The advantage is that (I would imagine) it’s much cheaper in time and resources to train a competent agent for a single encounter than all encounters. This would tighten my development feedback loop, which is very good.

Of course, there are disadvantages as well. There will be some core knowledge that all agents will learn: that Headbutt puts a selected card on top of draw pile, that Apparition is a very good card, etc. I’m getting a headache imagining the infrastructure I’d need to build to train agents for all encounters.

Transfer learning

I would love to seed my agent with expert play. Unfortunately, as far as I know, there’s no replay system for the game. Save files are not sufficient because they only encode the game’s current state. I’ve considered writing a mod that records comprehensive replays and asking expert players to use it, but that’s a whole new project.

I’ve also considered creating something that can reconstruct replays from videos of gameplay, because there are plenty of those on YouTube. But again, that’s a whole new project.

Assist mod for actual game

I think the agent could power an assist mod that gives human players in-game information to improve their play. These wouldn’t need to exploit hidden game internals to be useful.

Deck analysis

With a combat playing agent, I could generate data to train a model that predicts the player’s HP loss for a given single combat. HP is probably the most important game currency. This model should depend mostly on relics and card deck.

A graph showing a model taking deck, relics, monster, and ascension as inputs and outputting HP loss

My hope is that I could reduce the dimensionality of the model input so that instead of considering an explicit representation of relics and card deck, it considers a few numbers. In my dream, these numbers would end up representing established game concepts like “single target scaling damage” and “card manipulation”.

These numbers would be useful to show the player when they’re drafting cards. Showing that the player already has high “multiple target scaling damage” but low “single target upfront damage” could lead them to draft Backstab over Noxious Fumes. A simple mockup:

A Slay the Spire screenshot of card reward selection annotated with example deck statistics and how the offered cards would change those statistics

This might also have applications for training an agent to draft cards.

Map annotation

It’s very important to pick a good path through a dungeon’s map. There’s a “push your luck” mechanism here. You want to fight tough monsters to get better cards and relics, but leave yourself enough health, potions, etc. to survive the boss fight at the end of the dungeon.

A Slay the Spire map screenshot annotated with expected monsters and HP loss

Using the aforementioned model that predicts HP loss, I think it would be useful to annotate the map with expected HP loss and variance for each monster map node. The distribution of monsters per dungeon is not a secret (i.e., it’s not generated per game based on a random seed, although the actual monsters sampled from the distribution is), so I don’t consider this cheating.

Evaluation gauntlet

To help me evaluate the performance of agents, I could construct a gauntlet of puzzles that each have a clear answer.

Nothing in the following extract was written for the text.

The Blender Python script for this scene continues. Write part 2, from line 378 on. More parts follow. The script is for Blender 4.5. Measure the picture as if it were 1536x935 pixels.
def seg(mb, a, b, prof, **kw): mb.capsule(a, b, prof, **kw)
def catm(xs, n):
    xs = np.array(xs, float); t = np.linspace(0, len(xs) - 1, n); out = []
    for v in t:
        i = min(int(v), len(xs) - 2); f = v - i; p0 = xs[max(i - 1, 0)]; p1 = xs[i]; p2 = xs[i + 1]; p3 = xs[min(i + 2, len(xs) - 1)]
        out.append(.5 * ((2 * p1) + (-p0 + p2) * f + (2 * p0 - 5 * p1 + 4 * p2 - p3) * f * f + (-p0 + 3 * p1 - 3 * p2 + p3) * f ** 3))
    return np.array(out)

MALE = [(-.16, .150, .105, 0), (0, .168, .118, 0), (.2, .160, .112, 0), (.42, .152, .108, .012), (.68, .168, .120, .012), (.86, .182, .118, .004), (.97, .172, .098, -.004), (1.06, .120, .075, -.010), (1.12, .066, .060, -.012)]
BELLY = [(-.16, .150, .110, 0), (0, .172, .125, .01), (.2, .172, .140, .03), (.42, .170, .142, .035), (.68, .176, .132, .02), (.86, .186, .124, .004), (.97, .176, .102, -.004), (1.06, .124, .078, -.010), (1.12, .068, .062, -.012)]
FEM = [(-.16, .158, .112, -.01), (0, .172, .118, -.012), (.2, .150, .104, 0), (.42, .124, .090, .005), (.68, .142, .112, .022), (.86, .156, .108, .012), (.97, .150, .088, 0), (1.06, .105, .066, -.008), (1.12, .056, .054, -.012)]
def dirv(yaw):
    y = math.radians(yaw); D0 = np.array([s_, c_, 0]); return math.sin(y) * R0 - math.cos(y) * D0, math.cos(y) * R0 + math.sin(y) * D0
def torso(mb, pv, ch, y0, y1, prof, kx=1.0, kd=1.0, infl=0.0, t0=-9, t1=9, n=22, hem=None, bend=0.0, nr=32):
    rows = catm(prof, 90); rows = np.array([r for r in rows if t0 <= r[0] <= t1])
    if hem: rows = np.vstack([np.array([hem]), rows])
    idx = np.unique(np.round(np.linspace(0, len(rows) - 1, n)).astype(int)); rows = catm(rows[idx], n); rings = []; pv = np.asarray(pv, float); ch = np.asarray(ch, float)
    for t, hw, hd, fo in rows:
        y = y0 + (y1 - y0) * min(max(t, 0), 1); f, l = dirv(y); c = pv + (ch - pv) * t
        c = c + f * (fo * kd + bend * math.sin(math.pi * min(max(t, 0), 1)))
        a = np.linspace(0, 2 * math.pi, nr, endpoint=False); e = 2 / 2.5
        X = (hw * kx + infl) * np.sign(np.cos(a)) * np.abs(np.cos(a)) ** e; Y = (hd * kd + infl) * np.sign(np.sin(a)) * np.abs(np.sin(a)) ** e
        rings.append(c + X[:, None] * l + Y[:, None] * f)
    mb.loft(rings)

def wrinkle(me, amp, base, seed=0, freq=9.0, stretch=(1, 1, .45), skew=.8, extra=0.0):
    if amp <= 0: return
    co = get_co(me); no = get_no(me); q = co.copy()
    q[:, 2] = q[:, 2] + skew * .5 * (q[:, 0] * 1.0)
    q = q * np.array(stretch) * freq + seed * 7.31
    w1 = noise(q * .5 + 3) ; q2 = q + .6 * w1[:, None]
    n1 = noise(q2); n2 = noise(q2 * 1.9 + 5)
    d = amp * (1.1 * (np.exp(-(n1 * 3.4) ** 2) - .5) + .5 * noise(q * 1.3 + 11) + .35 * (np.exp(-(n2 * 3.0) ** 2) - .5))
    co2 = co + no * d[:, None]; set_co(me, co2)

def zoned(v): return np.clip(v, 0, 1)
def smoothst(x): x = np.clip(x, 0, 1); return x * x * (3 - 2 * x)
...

For example, I could drop the agent into a combat where the monster is attacking for 11 and has 7 HP. The player’s hand contains four Defends and one Strike. The draw pile is two Strikes.

A novice player might play the single Strike in hand because damaging monsters is a pretty good strategy. The monster is still alive with 1 HP, though. The player has only two energy left to play two Defends, which only blocks for 10 against the monster’s attack for 11, so the player loses 1 HP.

Because the player can’t kill the monster this turn but is guaranteed to be able to do so next turn, the optimal choice is actually to play three Defends this turn and two Strikes next turn, which wins the battle with no player HP loss.